Miruthan is set in Coimbatore and Ooty and features Jayam Ravi as a traffic policeman. Malayalam actress Lakshmi Menon, last seen in Vedalam, is paired opposite him as a doctor.

Shooting a zombie film naturally brings its own set of hurdles. One of them was getting 500 actors playing zombies ready for the climax sequence.

“The front line comprised of fifty fighters who were trained in action,” says Rajan. “The camera focuses on them, mainly. Behind them were 200 gym boys and then a line of junior artists [young actors].”

With 50 makeup artists working on them the night before, they were all eventually ready for a shot at 9am the following day.

“Practical difficulties while handling a crowd of actors and filming at night in live locations were other hiccups we faced,” adds cinematographer Venkatesh S, who last worked in Vadacurry — not to forget the recent flooding of Chennai that stalled work.

Many wide-angle shots were used, and since the film involved CGI work, after every shoot, Rajan had to send the shots to this department.

Crediting lead actors Ravi and Menon for their unfailing support, Rajan said he is grateful to Ravi for trusting a young director with a completely new concept. He said he owes this to producer S. Michael Rayappan, who dared to take on a new experiment that involved a large canvas and a high budget.

“Lakshmi, being an integral part of the action scenes, was present on the sets all the time and that can be quite tedious,” Rajan added.
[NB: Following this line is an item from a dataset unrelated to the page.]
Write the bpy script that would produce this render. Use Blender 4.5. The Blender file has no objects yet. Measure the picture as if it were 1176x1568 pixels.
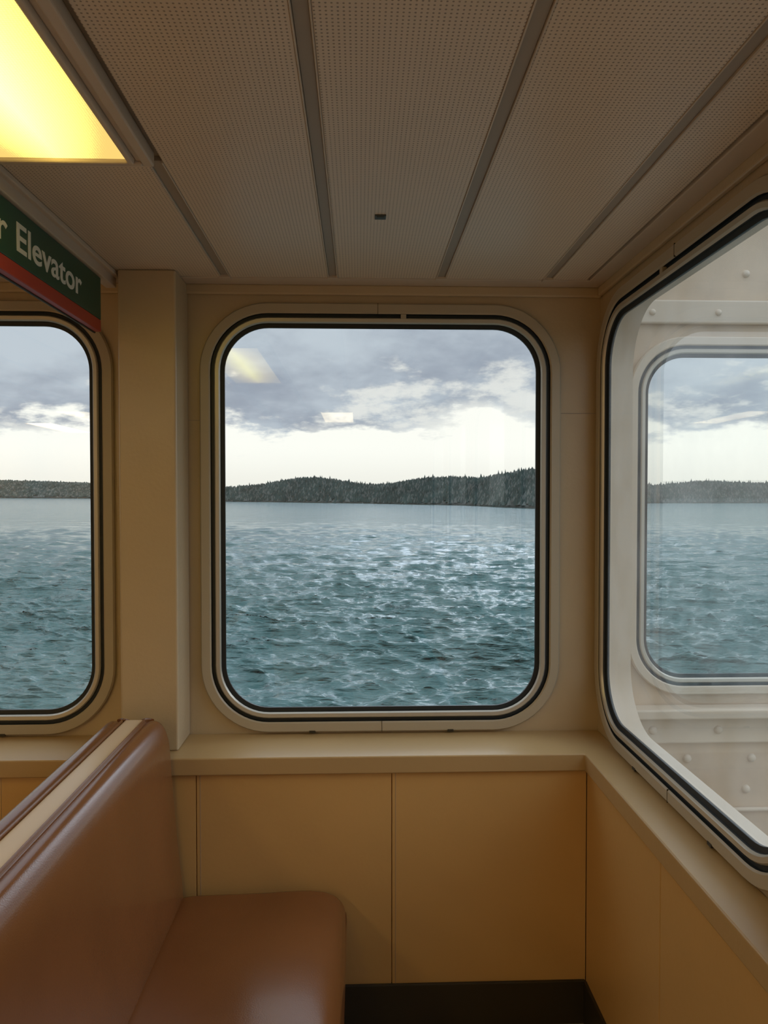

For Menon, Miruthan is special, not just because she is part of India’s first zombie film, but because of the opportunity to meet Ravi. She’s been a fan since she was a teenager.

“He was my first crush, since the time I watched M Kumaran Son of Mahalakshmi,” Menon said.
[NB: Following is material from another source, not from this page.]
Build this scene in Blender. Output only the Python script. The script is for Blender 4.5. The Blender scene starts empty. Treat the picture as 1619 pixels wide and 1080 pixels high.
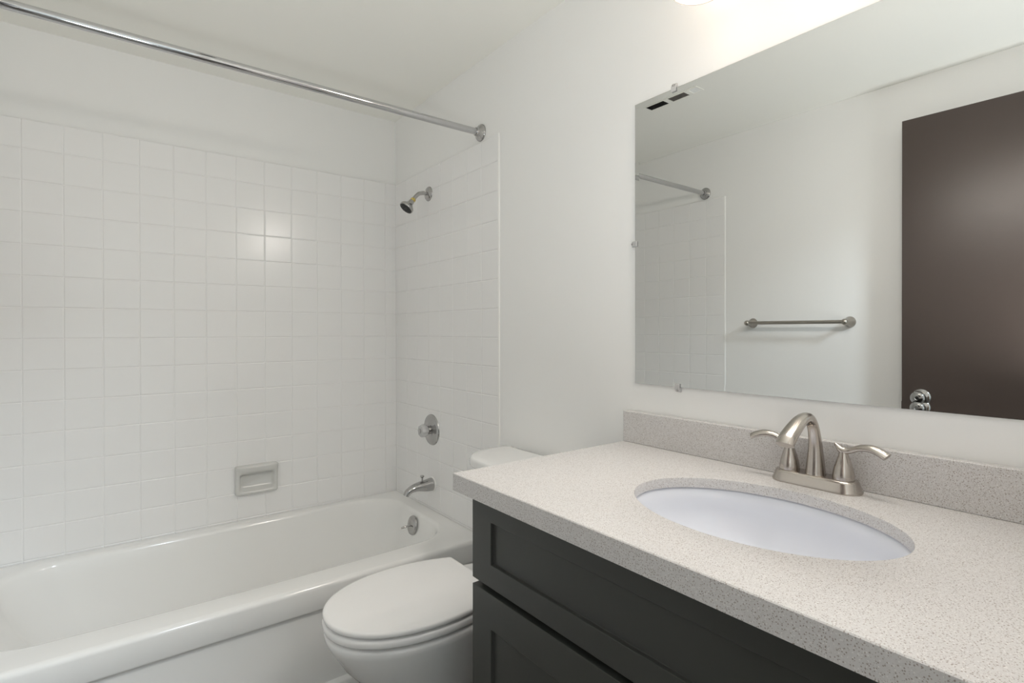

Her schedule began with romantic scenes with Ravi — not easy, she says. “The first ten days were bad for me, since both of us are reserved people.”

“Karthik is a traffic constable who does not aspire big,” said Ravi. “He has a younger sister under his care. But when confronted with zombies, Karthik is forced to take on a responsibility.”

“This is a visual film, where the images are powerful and telling,” he adds.